>> Begin

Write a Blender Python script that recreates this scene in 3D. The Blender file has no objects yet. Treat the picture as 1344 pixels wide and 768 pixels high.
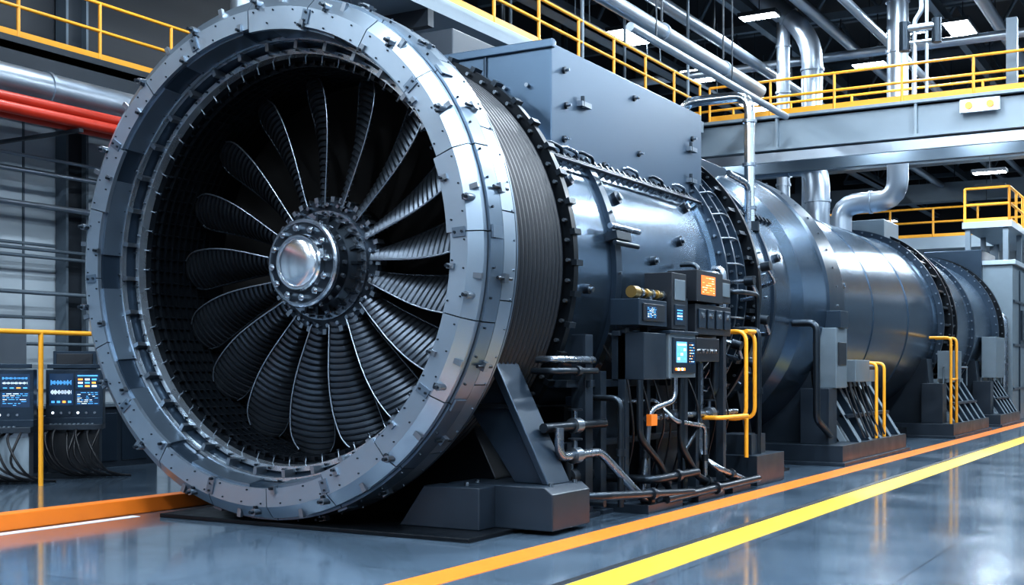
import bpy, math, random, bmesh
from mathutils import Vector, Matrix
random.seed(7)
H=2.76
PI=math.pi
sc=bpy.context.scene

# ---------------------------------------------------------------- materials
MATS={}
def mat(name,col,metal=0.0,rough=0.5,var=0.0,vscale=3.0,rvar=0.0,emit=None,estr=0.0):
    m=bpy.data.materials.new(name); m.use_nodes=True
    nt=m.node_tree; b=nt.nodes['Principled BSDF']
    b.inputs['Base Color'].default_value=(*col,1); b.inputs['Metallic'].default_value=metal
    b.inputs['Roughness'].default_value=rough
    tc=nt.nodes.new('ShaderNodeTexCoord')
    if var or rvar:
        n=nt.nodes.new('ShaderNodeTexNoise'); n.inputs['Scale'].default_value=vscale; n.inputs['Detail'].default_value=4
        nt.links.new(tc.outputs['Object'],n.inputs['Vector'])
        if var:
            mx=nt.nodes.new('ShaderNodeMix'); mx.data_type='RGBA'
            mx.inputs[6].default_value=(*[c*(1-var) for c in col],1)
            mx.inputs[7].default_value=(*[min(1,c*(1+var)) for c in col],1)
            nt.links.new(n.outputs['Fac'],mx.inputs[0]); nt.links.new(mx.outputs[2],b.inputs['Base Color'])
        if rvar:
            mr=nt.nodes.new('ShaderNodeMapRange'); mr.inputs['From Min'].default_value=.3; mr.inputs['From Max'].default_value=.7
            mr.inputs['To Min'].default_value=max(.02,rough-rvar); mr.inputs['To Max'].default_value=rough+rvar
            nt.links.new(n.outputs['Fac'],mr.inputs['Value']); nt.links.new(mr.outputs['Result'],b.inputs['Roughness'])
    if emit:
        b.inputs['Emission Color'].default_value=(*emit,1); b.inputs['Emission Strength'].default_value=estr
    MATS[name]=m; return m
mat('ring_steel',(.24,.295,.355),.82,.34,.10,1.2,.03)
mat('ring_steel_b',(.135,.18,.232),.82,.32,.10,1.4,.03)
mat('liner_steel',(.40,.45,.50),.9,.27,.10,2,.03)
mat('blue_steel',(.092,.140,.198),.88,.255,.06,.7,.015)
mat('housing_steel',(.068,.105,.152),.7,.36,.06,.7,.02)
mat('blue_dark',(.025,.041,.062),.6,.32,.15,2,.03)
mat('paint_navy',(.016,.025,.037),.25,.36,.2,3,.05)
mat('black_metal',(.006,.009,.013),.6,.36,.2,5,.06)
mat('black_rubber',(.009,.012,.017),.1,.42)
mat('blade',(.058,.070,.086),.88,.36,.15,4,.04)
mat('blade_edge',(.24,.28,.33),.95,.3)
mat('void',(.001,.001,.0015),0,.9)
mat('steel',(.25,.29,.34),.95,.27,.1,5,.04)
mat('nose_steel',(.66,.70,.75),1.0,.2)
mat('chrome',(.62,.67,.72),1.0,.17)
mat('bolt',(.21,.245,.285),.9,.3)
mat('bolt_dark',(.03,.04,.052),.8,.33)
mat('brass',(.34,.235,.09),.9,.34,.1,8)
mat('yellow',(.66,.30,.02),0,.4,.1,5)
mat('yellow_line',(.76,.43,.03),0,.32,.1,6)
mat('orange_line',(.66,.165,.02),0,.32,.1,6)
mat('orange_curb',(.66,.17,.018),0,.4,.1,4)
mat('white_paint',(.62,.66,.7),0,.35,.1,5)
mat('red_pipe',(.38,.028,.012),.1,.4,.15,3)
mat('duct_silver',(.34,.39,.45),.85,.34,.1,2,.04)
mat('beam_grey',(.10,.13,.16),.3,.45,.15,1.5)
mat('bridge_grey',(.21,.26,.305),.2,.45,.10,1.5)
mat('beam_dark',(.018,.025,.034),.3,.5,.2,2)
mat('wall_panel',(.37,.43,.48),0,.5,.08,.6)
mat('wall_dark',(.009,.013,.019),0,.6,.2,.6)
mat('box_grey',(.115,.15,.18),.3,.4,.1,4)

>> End

— What is expected —
Using the material above, set down every line exactly, but skip the pictures.

— Reply —
Write a Blender Python script that recreates this scene in 3D. The Blender file has no objects yet. Treat the picture as 1344 pixels wide and 768 pixels high.
import bpy, math, random, bmesh
from mathutils import Vector, Matrix
random.seed(7)
H=2.76
PI=math.pi
sc=bpy.context.scene

# ---------------------------------------------------------------- materials
MATS={}
def mat(name,col,metal=0.0,rough=0.5,var=0.0,vscale=3.0,rvar=0.0,emit=None,estr=0.0):
    m=bpy.data.materials.new(name); m.use_nodes=True
    nt=m.node_tree; b=nt.nodes['Principled BSDF']
    b.inputs['Base Color'].default_value=(*col,1); b.inputs['Metallic'].default_value=metal
    b.inputs['Roughness'].default_value=rough
    tc=nt.nodes.new('ShaderNodeTexCoord')
    if var or rvar:
        n=nt.nodes.new('ShaderNodeTexNoise'); n.inputs['Scale'].default_value=vscale; n.inputs['Detail'].default_value=4
        nt.links.new(tc.outputs['Object'],n.inputs['Vector'])
        if var:
            mx=nt.nodes.new('ShaderNodeMix'); mx.data_type='RGBA'
            mx.inputs[6].default_value=(*[c*(1-var) for c in col],1)
            mx.inputs[7].default_value=(*[min(1,c*(1+var)) for c in col],1)
            nt.links.new(n.outputs['Fac'],mx.inputs[0]); nt.links.new(mx.outputs[2],b.inputs['Base Color'])
        if rvar:
            mr=nt.nodes.new('ShaderNodeMapRange'); mr.inputs['From Min'].default_value=.3; mr.inputs['From Max'].default_value=.7
            mr.inputs['To Min'].default_value=max(.02,rough-rvar); mr.inputs['To Max'].default_value=rough+rvar
            nt.links.new(n.outputs['Fac'],mr.inputs['Value']); nt.links.new(mr.outputs['Result'],b.inputs['Roughness'])
    if emit:
        b.inputs['Emission Color'].default_value=(*emit,1); b.inputs['Emission Strength'].default_value=estr
    MATS[name]=m; return m
mat('ring_steel',(.24,.295,.355),.82,.34,.10,1.2,.03)
mat('ring_steel_b',(.135,.18,.232),.82,.32,.10,1.4,.03)
mat('liner_steel',(.40,.45,.50),.9,.27,.10,2,.03)
mat('blue_steel',(.092,.140,.198),.88,.255,.06,.7,.015)
mat('housing_steel',(.068,.105,.152),.7,.36,.06,.7,.02)
mat('blue_dark',(.025,.041,.062),.6,.32,.15,2,.03)
mat('paint_navy',(.016,.025,.037),.25,.36,.2,3,.05)
mat('black_metal',(.006,.009,.013),.6,.36,.2,5,.06)
mat('black_rubber',(.009,.012,.017),.1,.42)
mat('blade',(.058,.070,.086),.88,.36,.15,4,.04)
mat('blade_edge',(.24,.28,.33),.95,.3)
mat('void',(.001,.001,.0015),0,.9)
mat('steel',(.25,.29,.34),.95,.27,.1,5,.04)
mat('nose_steel',(.66,.70,.75),1.0,.2)
mat('chrome',(.62,.67,.72),1.0,.17)
mat('bolt',(.21,.245,.285),.9,.3)
mat('bolt_dark',(.03,.04,.052),.8,.33)
mat('brass',(.34,.235,.09),.9,.34,.1,8)
mat('yellow',(.66,.30,.02),0,.4,.1,5)
mat('yellow_line',(.76,.43,.03),0,.32,.1,6)
mat('orange_line',(.66,.165,.02),0,.32,.1,6)
mat('orange_curb',(.66,.17,.018),0,.4,.1,4)
mat('white_paint',(.62,.66,.7),0,.35,.1,5)
mat('red_pipe',(.38,.028,.012),.1,.4,.15,3)
mat('duct_silver',(.34,.39,.45),.85,.34,.1,2,.04)
mat('beam_grey',(.10,.13,.16),.3,.45,.15,1.5)
mat('bridge_grey',(.21,.26,.305),.2,.45,.10,1.5)
mat('beam_dark',(.018,.025,.034),.3,.5,.2,2)
mat('wall_panel',(.37,.43,.48),0,.5,.08,.6)
mat('wall_dark',(.009,.013,.019),0,.6,.2,.6)
mat('box_grey',(.115,.15,.18),.3,.4,.1,4)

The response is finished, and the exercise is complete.